### [Requirements]
Retype the opening lines of the data exactly, stopping after the line that contains "return u*k, CAM[2]+dz*k". Skip every picture.

### [Information supplied]
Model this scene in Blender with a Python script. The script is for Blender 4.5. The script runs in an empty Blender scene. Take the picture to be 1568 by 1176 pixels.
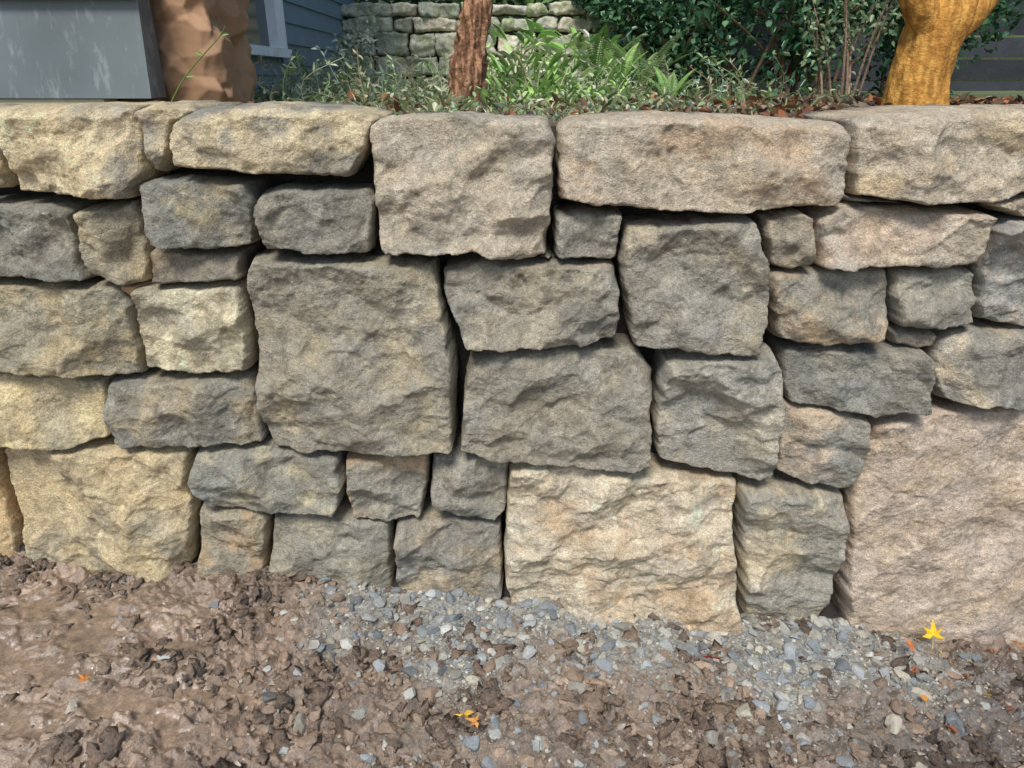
import bpy, math, numpy as np
from mathutils import Vector
rng=np.random.default_rng(7)
sc=bpy.context.scene
TH=math.radians(23.2); CT,ST=math.cos(TH),math.sin(TH); FP=1090.0
CAM=np.array([0,-1.5,1.26])

def survey(px,py,Y):
    """photo measurement -> metres (x,z) on the vertical plane y=Y"""
    px=np.asarray(px,float);py=np.asarray(py,float)
    u=(px-784)/FP; v=(588-py)/FP
    dy=CT+v*ST; dz=-ST+v*CT
    k=(Y-CAM[1])/dy
    return u*k, CAM[2]+dz*k

# ---------------------------------------------------------------- noise
_perm=np.random.default_rng(3).permutation(256); _perm=np.concatenate([_perm,_perm,_perm])
_g=np.random.default_rng(4).normal(size=(256,3)); _g/=np.linalg.norm(_g,axis=1)[:,None]
def perlin(p):
    p=np.asarray(p,float); i=np.floor(p).astype(int); f=p-i; i&=255
    w=f*f*f*(f*(f*6-15)+10)
    out=0
    for a in (0,1):
        for b in (0,1):
            for c in (0,1):
                h=_perm[_perm[_perm[(i[:,0]+a)&255]+((i[:,1]+b)&255)]+((i[:,2]+c)&255)]
                g=_g[h]; d=g[:,0]*(f[:,0]-a)+g[:,1]*(f[:,1]-b)+g[:,2]*(f[:,2]-c)
                ww=(w[:,0] if a else 1-w[:,0])*(w[:,1] if b else 1-w[:,1])*(w[:,2] if c else 1-w[:,2])
                out=out+ww*d
    return out*1.6
def fbm(p,o=4,gain=.5):
    s=0;a=1.0;p=np.array(p,float)
    for k in range(o):
        s=s+a*perlin(p+k*17.3); p=p*2.03; a*=gain
    return s
def sstep(a,b,x):
    t=np.clip((x-a)/(b-a),0,1); return t*t*(3-2*t)
def lin(c):
    c=np.asarray(c,float)/255.0
    return np.where(c<=.04045,c/12.92,((c+.055)/1.055)**2.4)

# ---------------------------------------------------------------- mesh helper
def mk(name,V,quads=None,tris=None,col=None,mat=None,smooth=True,parent=None):
    V=np.asarray(V,float)
    quads=np.zeros((0,4),int) if quads is None else np.asarray(quads,int).reshape(-1,4)
    tris=np.zeros((0,3),int) if tris is None else np.asarray(tris,int).reshape(-1,3)
    me=bpy.data.meshes.new(name)
    me.vertices.add(len(V)); me.vertices.foreach_set("co",V.astype(np.float32).ravel())
    nl=len(quads)*4+len(tris)*3
    me.loops.add(nl); me.loops.foreach_set("vertex_index",np.concatenate([quads.ravel(),tris.ravel()]).astype(np.int32))
    npoly=len(quads)+len(tris); me.polygons.add(npoly)
    ls=np.concatenate([np.arange(len(quads))*4, len(quads)*4+np.arange(len(tris))*3]).astype(np.int32)
    me.polygons.foreach_set("loop_start",ls)
    me.polygons.foreach_set("use_smooth",np.full(npoly,smooth,dtype=bool))
    me.update(calc_edges=True)
    if col is not None:
        c=np.ones((len(V),4),np.float32); col=np.asarray(col); c[:,:col.shape[1]]=col
        at=me.color_attributes.new("Col","FLOAT_COLOR","POINT"); at.data.foreach_set("color",c.ravel())
    if mat: me.materials.append(mat)
    ob=bpy.data.objects.new(name,me); sc.collection.objects.link(ob)
    if parent: ob.parent=parent
    return ob
class Acc:
    def __init__(s): s.V=[];s.Q=[];s.T=[];s.C=[];s.n=0
    def add(s,V,Q=None,T=None,C=None):
        s.V.append(V)
        if Q is not None and len(Q): s.Q.append(np.asarray(Q)+s.n)
        if T is not None and len(T): s.T.append(np.asarray(T)+s.n)
        C=np.asarray(C,float)
        if C.ndim==1: C=np.tile(C,(len(V),1))
        s.C.append(C[:, :4]); s.n+=len(V)
    def make(s,name,mat,smooth=True,parent=None):
        return mk(name,np.concatenate(s.V),np.concatenate(s.Q) if s.Q else None,np.concatenate(s.T) if s.T else None,np.concatenate(s.C),mat,smooth,parent)

# ---------------------------------------------------------------- materials
def mat_new(name):
    m=bpy.data.materials.new(name); m.use_nodes=True; nt=m.node_tree
    b=nt.nodes["Principled BSDF"]; return m,nt,b
def N(nt,t,**k):
    n=nt.nodes.new(t)
    for a,v in k.items(): setattr(n,a,v)
    return n
def grainy(name,scale1=170,scale2=28,amp1=.35,amp2=.25,rough=.85,bump=.5,dist=.004,spec=.3,alpha_wet=False):
    m,nt,b=mat_new(name); L=nt.links.new
    at=N(nt,"ShaderNodeAttribute",attribute_name="Col")
    tc=N(nt,"ShaderNodeTexCoord")
    n1=N(nt,"ShaderNodeTexNoise"); n1.inputs["Scale"].default_value=scale1; n1.inputs["Detail"].default_value=4; n1.inputs["Roughness"].default_value=.65
    n2=N(nt,"ShaderNodeTexNoise"); n2.inputs["Scale"].default_value=scale2; n2.inputs["Detail"].default_value=6; n2.inputs["Roughness"].default_value=.7
    for n in (n1,n2): L(tc.outputs["Object"],n.inputs["Vector"])
    r1=N(nt,"ShaderNodeMapRange"); r1.inputs[1].default_value=.3; r1.inputs[2].default_value=.7; r1.inputs[3].default_value=1-amp1; r1.inputs[4].default_value=1+amp1
    r2=N(nt,"ShaderNodeMapRange"); r2.inputs[1].default_value=.3; r2.inputs[2].default_value=.7; r2.inputs[3].default_value=1-amp2; r2.inputs[4].default_value=1+amp2
    L(n1.outputs["Fac"],r1.inputs[0]); L(n2.outputs["Fac"],r2.inputs[0])
    mu=N(nt,"ShaderNodeMath",operation='MULTIPLY'); L(r1.outputs[0],mu.inputs[0]); L(r2.outputs[0],mu.inputs[1])
    vm=N(nt,"ShaderNodeVectorMath",operation='SCALE'); L(at.outputs["Color"],vm.inputs[0]); L(mu.outputs[0],vm.inputs["Scale"])
    L(vm.outputs[0],b.inputs["Base Color"])
    b.inputs["Specular IOR Level"].default_value=spec
    ad=N(nt,"ShaderNodeMath",operation='ADD'); L(n1.outputs["Fac"],ad.inputs[0])
    m2=N(nt,"ShaderNodeMath",operation='MULTIPLY'); m2.inputs[1].default_value=2.0; L(n2.outputs["Fac"],m2.inputs[0]); L(m2.outputs[0],ad.inputs[1])
    bp=N(nt,"ShaderNodeBump"); bp.inputs["Strength"].default_value=bump; bp.inputs["Distance"].default_value=dist
    L(ad.outputs[0],bp.inputs["Height"]); L(bp.outputs[0],b.inputs["Normal"])
    if alpha_wet: 
        L(at.outputs["Alpha"],b.inputs["Roughness"])
        rb=N(nt,"ShaderNodeMapRange"); rb.inputs[1].default_value=.05; rb.inputs[2].default_value=.35; rb.inputs[3].default_value=.15; rb.inputs[4].default_value=bump
        L(at.outputs["Alpha"],rb.inputs[0]); L(rb.outputs[0],bp.inputs["Strength"])
    else: b.inputs["Roughness"].default_value=rough
    return m
M_stone=grainy("split_stone",scale1=300,scale2=95,amp1=.38,amp2=.24,bump=.9,dist=.005,spec=.25)
M_bstone=grainy("mossy_stone",scale1=60,scale2=9,amp1=.3,amp2=.35,bump=.6,dist=.01)
M_ground=grainy("mud_ground",scale1=200,scale2=60,amp1=.3,amp2=.35,bump=.8,dist=.005,spec=.9,alpha_wet=True)
M_gravel=grainy("gravel_rock",scale1=300,scale2=60,amp1=.25,amp2=.2,bump=.35,dist=.002,rough=.6)
M_clod=grainy("mud_clod",scale1=180,scale2=70,amp1=.3,amp2=.4,bump=1.,dist=.006,rough=.34,spec=.8)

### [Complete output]
Model this scene in Blender with a Python script. The script is for Blender 4.5. The script runs in an empty Blender scene. Take the picture to be 1568 by 1176 pixels.
import bpy, math, numpy as np
from mathutils import Vector
rng=np.random.default_rng(7)
sc=bpy.context.scene
TH=math.radians(23.2); CT,ST=math.cos(TH),math.sin(TH); FP=1090.0
CAM=np.array([0,-1.5,1.26])

def survey(px,py,Y):
    """photo measurement -> metres (x,z) on the vertical plane y=Y"""
    px=np.asarray(px,float);py=np.asarray(py,float)
    u=(px-784)/FP; v=(588-py)/FP
    dy=CT+v*ST; dz=-ST+v*CT
    k=(Y-CAM[1])/dy
    return u*k, CAM[2]+dz*k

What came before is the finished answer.